Using the Mean Value Theorem, show that if $f'(x) > 0$ $\forall x \in (a, b)$ then $f$ is increasing on $(a, b)$.
The Mean Value Theorem states: a function $f$ which is continuous on the closed interval $[a, b] $ $^{\textbf{(1)}}$ and differentiable on the open interval $(a, b)$ $^\textbf{(2)}$ has at least one value $c: a < c < b$ where $f'(c) = \dfrac{f(b) – f(a)}{b – a}$.

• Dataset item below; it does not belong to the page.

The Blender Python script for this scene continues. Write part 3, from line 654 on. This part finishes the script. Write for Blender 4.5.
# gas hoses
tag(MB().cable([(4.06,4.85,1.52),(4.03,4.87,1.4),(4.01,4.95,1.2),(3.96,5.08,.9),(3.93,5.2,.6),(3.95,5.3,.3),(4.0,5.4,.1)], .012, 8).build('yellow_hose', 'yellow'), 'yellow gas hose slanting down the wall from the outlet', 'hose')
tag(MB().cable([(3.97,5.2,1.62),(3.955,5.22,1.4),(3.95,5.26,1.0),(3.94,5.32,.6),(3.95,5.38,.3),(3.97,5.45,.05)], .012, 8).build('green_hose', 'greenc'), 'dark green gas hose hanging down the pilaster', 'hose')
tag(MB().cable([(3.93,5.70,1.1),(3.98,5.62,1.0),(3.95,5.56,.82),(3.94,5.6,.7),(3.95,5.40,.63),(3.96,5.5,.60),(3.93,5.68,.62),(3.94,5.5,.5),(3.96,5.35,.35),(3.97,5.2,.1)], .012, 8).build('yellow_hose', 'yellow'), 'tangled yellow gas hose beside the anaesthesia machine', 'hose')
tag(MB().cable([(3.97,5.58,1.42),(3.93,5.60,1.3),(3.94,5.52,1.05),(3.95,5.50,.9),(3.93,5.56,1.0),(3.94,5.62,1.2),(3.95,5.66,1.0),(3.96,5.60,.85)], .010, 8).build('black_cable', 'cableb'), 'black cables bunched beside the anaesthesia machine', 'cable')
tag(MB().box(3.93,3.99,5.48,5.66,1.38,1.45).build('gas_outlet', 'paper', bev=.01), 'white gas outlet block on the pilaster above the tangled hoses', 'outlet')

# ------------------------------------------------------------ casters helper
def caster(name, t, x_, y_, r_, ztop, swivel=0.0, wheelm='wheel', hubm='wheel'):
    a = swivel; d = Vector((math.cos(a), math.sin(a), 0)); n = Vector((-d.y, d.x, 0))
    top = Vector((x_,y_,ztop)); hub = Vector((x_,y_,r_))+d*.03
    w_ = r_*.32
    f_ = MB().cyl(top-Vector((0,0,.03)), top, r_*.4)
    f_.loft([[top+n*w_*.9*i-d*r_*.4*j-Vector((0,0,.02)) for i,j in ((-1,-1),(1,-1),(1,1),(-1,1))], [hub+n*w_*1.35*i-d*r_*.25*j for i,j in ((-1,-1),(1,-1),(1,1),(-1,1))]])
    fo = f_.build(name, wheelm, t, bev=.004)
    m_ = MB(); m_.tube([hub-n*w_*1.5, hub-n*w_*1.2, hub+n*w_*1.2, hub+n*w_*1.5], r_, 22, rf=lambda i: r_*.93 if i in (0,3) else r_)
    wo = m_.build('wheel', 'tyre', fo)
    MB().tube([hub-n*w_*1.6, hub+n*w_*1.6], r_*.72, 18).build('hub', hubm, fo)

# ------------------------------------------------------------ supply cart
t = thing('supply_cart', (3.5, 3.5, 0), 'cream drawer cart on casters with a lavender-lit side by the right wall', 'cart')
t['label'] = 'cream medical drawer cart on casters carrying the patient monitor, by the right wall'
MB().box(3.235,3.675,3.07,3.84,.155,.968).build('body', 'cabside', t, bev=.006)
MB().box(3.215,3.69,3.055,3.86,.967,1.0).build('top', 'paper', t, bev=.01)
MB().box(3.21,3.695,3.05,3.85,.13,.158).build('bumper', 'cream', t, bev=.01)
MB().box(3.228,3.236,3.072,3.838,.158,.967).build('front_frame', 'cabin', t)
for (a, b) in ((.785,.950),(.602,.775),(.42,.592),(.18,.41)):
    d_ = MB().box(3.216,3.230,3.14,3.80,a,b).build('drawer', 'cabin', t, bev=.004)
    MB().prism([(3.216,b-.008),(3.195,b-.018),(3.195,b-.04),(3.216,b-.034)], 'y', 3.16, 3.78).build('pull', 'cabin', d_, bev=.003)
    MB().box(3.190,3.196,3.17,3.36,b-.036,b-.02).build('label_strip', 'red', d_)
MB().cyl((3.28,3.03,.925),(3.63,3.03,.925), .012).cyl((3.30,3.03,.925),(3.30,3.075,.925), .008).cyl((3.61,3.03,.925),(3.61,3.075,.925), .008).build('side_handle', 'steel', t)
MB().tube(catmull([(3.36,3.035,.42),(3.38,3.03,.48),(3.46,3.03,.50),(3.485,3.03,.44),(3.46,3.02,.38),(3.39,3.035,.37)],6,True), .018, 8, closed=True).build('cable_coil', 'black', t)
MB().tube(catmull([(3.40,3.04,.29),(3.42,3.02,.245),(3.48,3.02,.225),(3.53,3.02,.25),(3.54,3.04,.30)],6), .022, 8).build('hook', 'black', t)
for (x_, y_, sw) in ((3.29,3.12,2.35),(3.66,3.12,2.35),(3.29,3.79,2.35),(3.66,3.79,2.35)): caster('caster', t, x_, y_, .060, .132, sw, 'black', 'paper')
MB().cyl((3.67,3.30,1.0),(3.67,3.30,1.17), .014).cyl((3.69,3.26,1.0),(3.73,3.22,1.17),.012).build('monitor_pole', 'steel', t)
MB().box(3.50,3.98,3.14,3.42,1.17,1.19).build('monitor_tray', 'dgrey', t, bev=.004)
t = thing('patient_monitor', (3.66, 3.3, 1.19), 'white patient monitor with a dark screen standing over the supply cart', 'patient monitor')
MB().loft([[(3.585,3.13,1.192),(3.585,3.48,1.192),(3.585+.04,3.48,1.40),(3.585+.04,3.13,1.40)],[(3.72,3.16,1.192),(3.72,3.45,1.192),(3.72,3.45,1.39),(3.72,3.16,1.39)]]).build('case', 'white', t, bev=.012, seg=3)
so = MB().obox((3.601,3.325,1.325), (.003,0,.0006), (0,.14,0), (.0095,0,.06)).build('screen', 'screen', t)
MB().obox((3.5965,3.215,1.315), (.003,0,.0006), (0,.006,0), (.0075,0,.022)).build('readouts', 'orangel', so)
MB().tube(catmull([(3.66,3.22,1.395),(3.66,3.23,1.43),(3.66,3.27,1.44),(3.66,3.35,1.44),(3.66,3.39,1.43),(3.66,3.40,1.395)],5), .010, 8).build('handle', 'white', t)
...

Set $f(x)$ to be some function such that $f'(x) > 0$ $\forall x \in (a, b) \implies f(x)$ is continuous $\forall x \in [a, b]$ $^\textbf{(1)}$ and differentiable $\forall x \in (a, b)$ $^{\textbf{(2)}}$. Hence, $\exists c: f'(c) = \dfrac{f(b) – f(a)}{b – a} \implies f'(c)(b – a) + f(a) = f(b) \implies f(b) > f(a) \therefore f$ is increasing on $(a, b)$.
Is this proof sufficient?
Best Answer
No, your proof only proves that $f(b)>f(a)$. for example, the function $$f(x)=x^2$$ on the interval $(-1,2)$ also satisfies the condition that $f(2)>f(1)$, but $f$ is clearly not increasing at all points.
You need to prove that, for any pair $x,y\in(a,b)$, if $x<y$, then $f(x)<f(y)$.